## TASK TO CARRY OUT
Begin with the first line of the material and copy each line word for word through the line that contains "S, R, H = 5.2081, 1.5, 14.253"; the pictures are left out.

:::

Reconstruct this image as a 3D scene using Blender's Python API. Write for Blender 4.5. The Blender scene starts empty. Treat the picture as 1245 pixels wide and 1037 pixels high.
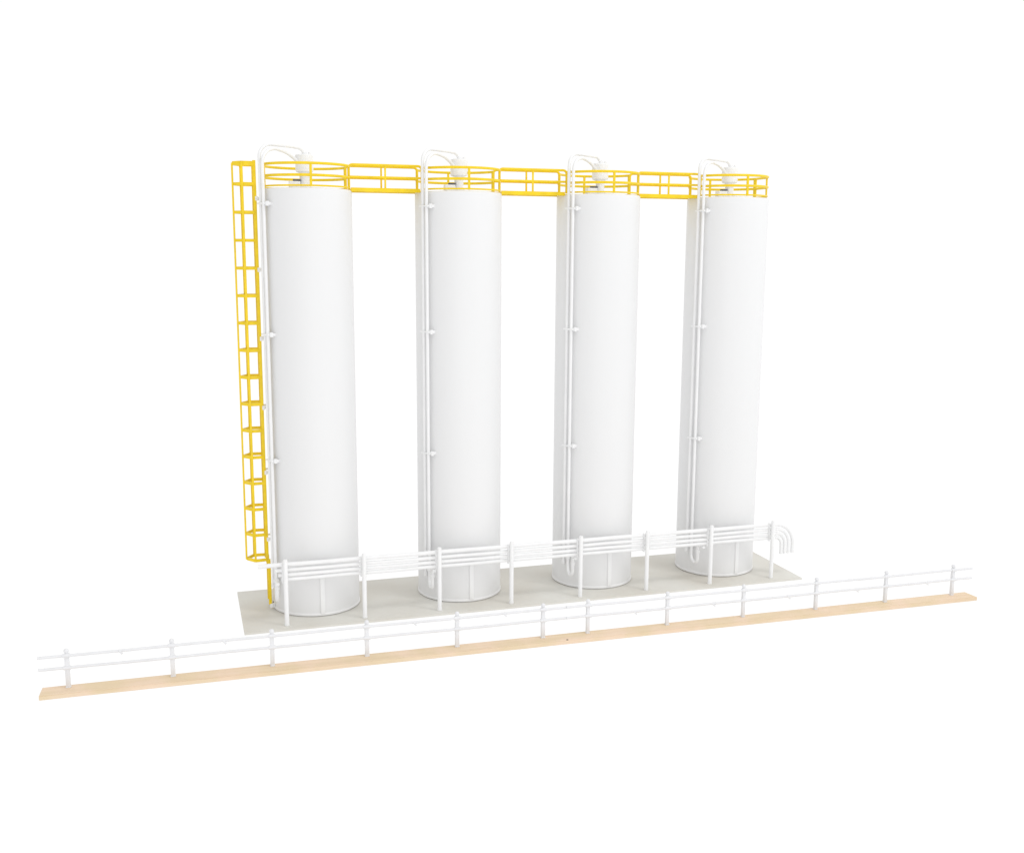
import bpy, bmesh, math, random
from mathutils import Vector, Matrix
random.seed(4)
sc = bpy.context.scene
COL = sc.collection
PI = math.pi
S, R, H = 5.2081, 1.5, 14.253          # silo spacing, radius, height of the shell

# ------------------------------------------------------------------ helpers
def newbm(): return bmesh.new()

def tube(bm, pts, r, seg=16, closed=False, cap=True):
    pts = [Vector(p) for p in pts]
    n = len(pts)
    tans = []
    for i in range(n):
        if closed:
            t = pts[(i+1) % n] - pts[(i-1) % n]
        else:
            a = pts[max(i-1, 0)]; b = pts[min(i+1, n-1)]
            t = b - a
        tans.append(t.normalized())
    up = Vector((0, 0, 1))
    if abs(tans[0].dot(up)) > .95: up = Vector((0, 1, 0))
    nrm = (up - tans[0]*up.dot(tans[0])).normalized()
    rings = []
    for i in range(n):
        nrm = (nrm - tans[i]*nrm.dot(tans[i])).normalized()
        bi = tans[i].cross(nrm)
        rr = r[i] if isinstance(r, (list, tuple)) else r
        rings.append([bm.verts.new(pts[i] + (nrm*math.cos(2*PI*k/seg) + bi*math.sin(2*PI*k/seg))*rr) for k in range(seg)])
    for i in range(n if closed else n-1):
        A, B = rings[i], rings[(i+1) % n]
        for k in range(seg):
            bm.faces.new((A[k], A[(k+1) % seg], B[(k+1) % seg], B[k]))
    if cap and not closed:
        bm.faces.new(list(reversed(rings[0]))); bm.faces.new(rings[-1])

def box(bm, c, s, rotz=0, bev=0.0):
    t = bmesh.new()
    bmesh.ops.create_cube(t, size=1)
    for v in t.verts: v.co = Vector((v.co.x*s[0], v.co.y*s[1], v.co.z*s[2]))
    if bev: bmesh.ops.bevel(t, geom=list(t.edges), offset=bev, segments=2, affect='EDGES', profile=.6)
    M = Matrix.Translation(Vector(c)) @ Matrix.Rotation(rotz, 4, 'Z')
    vs = {}
    for v in t.verts: vs[v.index] = bm.verts.new(M @ v.co)
    for f in t.faces: bm.faces.new([vs[v.index] for v in f.verts])
    t.free()

def lathe(bm, prof, seg=96, c=(0, 0)):
    rings = []
    for (r, z) in prof:
        if r < 1e-6: rings.append([bm.verts.new((c[0], c[1], z))])
        else: rings.append([bm.verts.new((c[0]+r*math.cos(2*PI*k/seg), c[1]+r*math.sin(2*PI*k/seg), z)) for k in range(seg)])
    for A, B in zip(rings, rings[1:]):
        for k in range(seg):
            k2 = (k+1) % seg
            if len(A) == 1: bm.faces.new((A[0], B[k2], B[k]))
            elif len(B) == 1: bm.faces.new((A[k], A[k2], B[0]))
            else: bm.faces.new((A[k], A[k2], B[k2], B[k]))

def arc(c, r, a0, a1, n, ux, uy):
    c = Vector(c); ux = Vector(ux); uy = Vector(uy)
    return [c + ux*(r*math.cos(a0+(a1-a0)*i/n)) + uy*(r*math.sin(a0+(a1-a0)*i/n)) for i in range(n+1)]

def obj(name, bm, mat, parent=None, loc=(0, 0, 0), rotz=0):
    bmesh.ops.recalc_face_normals(bm, faces=list(bm.faces))
    me = bpy.data.meshes.new(name); bm.to_mesh(me); bm.free()
    for p in me.polygons: p.use_smooth = True
    me.set_sharp_from_angle(angle=math.radians(35))
    me.materials.append(mat)
    o = bpy.data.objects.new(name, me); COL.objects.link(o)
    o.location = loc; o.rotation_euler = (0, 0, rotz)
    if parent: o.parent = parent
    return o

def thing(name, label, cat, loc=(0, 0, 0), group=None):
    o = bpy.data.objects.new(name, None); COL.objects.link(o)
    o.empty_display_size = .3
    o.location = loc; o['label'] = label; o['category'] = cat
    if group: o['group'] = group
    return o

# ------------------------------------------------------------------ materials
def mat(name, base, rough=.45, var=.04, nscale=1.2, bump=.05, bscale=40, spec=.4, vec_scale=(1, 1, 1), col2=None, contrast=1.0):
    m = bpy.data.materials.new(name); m.use_nodes = True
    nt = m.node_tree; N = nt.nodes; L = nt.links
    b = N['Principled BSDF']
    tc = N.new('ShaderNodeTexCoord'); mp = N.new('ShaderNodeMapping'); mp.inputs['Scale'].default_value = vec_scale
    L.new(tc.outputs['Object'], mp.inputs['Vector'])
    n1 = N.new('ShaderNodeTexNoise'); n1.inputs['Scale'].default_value = nscale; n1.inputs['Detail'].default_value = 4
    L.new(mp.outputs[0], n1.inputs['Vector'])
    cr = N.new('ShaderNodeValToRGB')
    a = [max(0, c*(1-var)) for c in base]; z = [min(1, c*(1+var)) for c in base]
    if col2: a, z = base, col2
    cr.color_ramp.elements[0].position = .5-.2/contrast; cr.color_ramp.elements[1].position = .5+.2/contrast
    cr.color_ramp.elements[0].color = (*a, 1); cr.color_ramp.elements[1].color = (*z, 1)
    L.new(n1.outputs['Fac'], cr.inputs['Fac']); L.new(cr.outputs[0], b.inputs['Base Color'])
    n2 = N.new('ShaderNodeTexNoise'); n2.inputs['Scale'].default_value = bscale; n2.inputs['Detail'].default_value = 3
    L.new(mp.outputs[0], n2.inputs['Vector'])
    bp = N.new('ShaderNodeBump'); bp.inputs['Strength'].default_value = bump; bp.inputs['Distance'].default_value = .02
    L.new(n2.outputs['Fac'], bp.inputs['Height']); L.new(bp.outputs[0], b.inputs['Normal'])
    mr = N.new('ShaderNodeMapRange'); mr.inputs['To Min'].default_value = rough-.06; mr.inputs['To Max'].default_value = rough+.08
    L.new(n1.outputs['Fac'], mr.inputs['Value']); L.new(mr.outputs[0], b.inputs['Roughness'])
    b.inputs['Specular IOR Level'].default_value = spec
    return m

M_SHELL = mat('silo_white_plastic', (.80, .802, .806), .42, .008, .5, .02, 14, spec=.22, vec_scale=(1, 1, .25))
M_WHITE = mat('white_plastic', (.86, .862, .865), .4, .02, 2, .03, 30)
M_FENCE = mat('fence_white_plastic', (.77, .772, .788), .45, .03, 3, .05, 30)
M_YEL = mat('yellow_plastic', (.87, .625, .010), .38, .08, 3, .06, 30)
M_DARK = mat('dark_slot', (.10, .10, .11), .6, .1, 5, .05, 30)
M_PLATE = mat('grey_base_board', (.63, .60, .54), .8, .0, .33, .12, 60, spec=.2, col2=(.71, .70, .655), contrast=1.1)
M_KNOT = mat('wood_knot', (.16, .12, .09), .7, .2, 20, .05, 30)

def wood():
    m = bpy.data.materials.new('pale_wood_strip'); m.use_nodes = True
    nt = m.node_tree; N = nt.nodes; L = nt.links; b = N['Principled BSDF']
    tc = N.new('ShaderNodeTexCoord'); mp = N.new('ShaderNodeMapping'); mp.inputs['Scale'].default_value = (.35, 9, 9)
    L.new(tc.outputs['Object'], mp.inputs['Vector'])
    n1 = N.new('ShaderNodeTexNoise'); n1.inputs['Scale'].default_value = 1.4; n1.inputs['Detail'].default_value = 6; n1.inputs['Distortion'].default_value = .4
    L.new(mp.outputs[0], n1.inputs['Vector'])
    cr = N.new('ShaderNodeValToRGB')
    cr.color_ramp.elements[0].position = .3; cr.color_ramp.elements[1].position = .72
    cr.color_ramp.elements[0].color = (.78, .62, .445, 1); cr.color_ramp.elements[1].color = (.85, .695, .53, 1)
    L.new(n1.outputs['Fac'], cr.inputs['Fac'])
    n3 = N.new('ShaderNodeTexNoise'); n3.inputs['Scale'].default_value = .9; n3.inputs['Detail'].default_value = 2
    L.new(tc.outputs['Object'], n3.inputs['Vector'])
    cr3 = N.new('ShaderNodeValToRGB')
    cr3.color_ramp.elements[0].position = .4; cr3.color_ramp.elements[1].position = .62
    cr3.color_ramp.elements[0].color = (.93, .93, .86, 1); cr3.color_ramp.elements[1].color = (1, .97, .98, 1)
    L.new(n3.outputs['Fac'], cr3.inputs['Fac'])
    mx = N.new('ShaderNodeMix'); mx.data_type = 'RGBA'; mx.blend_type = 'MULTIPLY'; mx.inputs[0].default_value = 1
    L.new(cr.outputs[0], mx.inputs[6]); L.new(cr3.outputs[0], mx.inputs[7])
    L.new(mx.outputs[2], b.inputs['Base Color'])
    bp = N.new('ShaderNodeBump'); bp.inputs['Strength'].default_value = .25; bp.inputs['Distance'].default_value = .01
    L.new(n1.outputs['Fac'], bp.inputs['Height']); L.new(bp.outputs[0], b.inputs['Normal'])
    b.inputs['Roughness'].default_value = .7; b.inputs['Specular IOR Level'].default_value = .2
    return m
M_WOOD = wood()

def glow_ground():
    # white ground with an added glow that washes out shading on it
    m = bpy.data.materials.new('white_glow_ground'); m.use_nodes = True
    b = m.node_tree.nodes['Principled BSDF']
    b.inputs['Base Color'].default_value = (.13, .13, .13, 1); b.inputs['Roughness'].default_value = .9
    b.inputs['Specular IOR Level'].default_value = 0
    b.inputs['Emission Color'].default_value = (1, 1, 1, 1); b.inputs['Emission Strength'].default_value = .91
    return m

# ------------------------------------------------------------------ ground, base board, wooden strip
bm = newbm()
bmesh.ops.create_circle(bm, cap_ends=True, segments=96, radius=900)
g = obj('ground', bm, glow_ground(), loc=(7, 0, -.07)); g['kind'] = 'structure'; g['label'] = 'plain white studio surface'

bm = newbm(); x0, x1, y0, y1 = -2.629, 18.127, -2.406, 1.970
box(bm, ((x0+x1)/2, (y0+y1)/2, -.033), (x1-x0, y1-y0, .066), bev=.006)
o = obj('base_board', bm, M_PLATE)
o['label'] = 'long flat grey board carrying the four white silos'; o['category'] = 'base board'

ang = -.0130
PX, PY = 7.2, -5.80
pl = thing('wooden_strip', 'long pale wooden strip under the white fence', 'wood strip', (PX, PY, 0))
pl.rotation_euler = (0, 0, ang)
bm = newbm(); L0, L1 = -15.59, 15.66
# slightly angled saw cuts at both ends
v = []
for z in (-.066, .06):
    for (x, y) in ((L0, -.325), (L1+.02, -.325), (L1-.02, .29), (L0+.02, .29)): v.append(bm.verts.new((x, y, z)))
for f in ((3, 2, 1, 0), (4, 5, 6, 7), (0, 1, 5, 4), (1, 2, 6, 5), (2, 3, 7, 6), (3, 0, 4, 7)): bm.faces.new([v[i] for i in f])
bmesh.ops.bevel(bm, geom=list(bm.edges), offset=.008, segments=2, affect='EDGES')
obj('plank', bm, M_WOOD, pl)
bm = newbm(); lathe(bm, [(0, .072), (.03, .070), (.045, .055)], 12, (0, -.27))
obj('knot', bm, M_KNOT, pl)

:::

## CORRECT RESPONSE
Reconstruct this image as a 3D scene using Blender's Python API. Write for Blender 4.5. The Blender scene starts empty. Treat the picture as 1245 pixels wide and 1037 pixels high.
import bpy, bmesh, math, random
from mathutils import Vector, Matrix
random.seed(4)
sc = bpy.context.scene
COL = sc.collection
PI = math.pi
S, R, H = 5.2081, 1.5, 14.253          # silo spacing, radius, height of the shell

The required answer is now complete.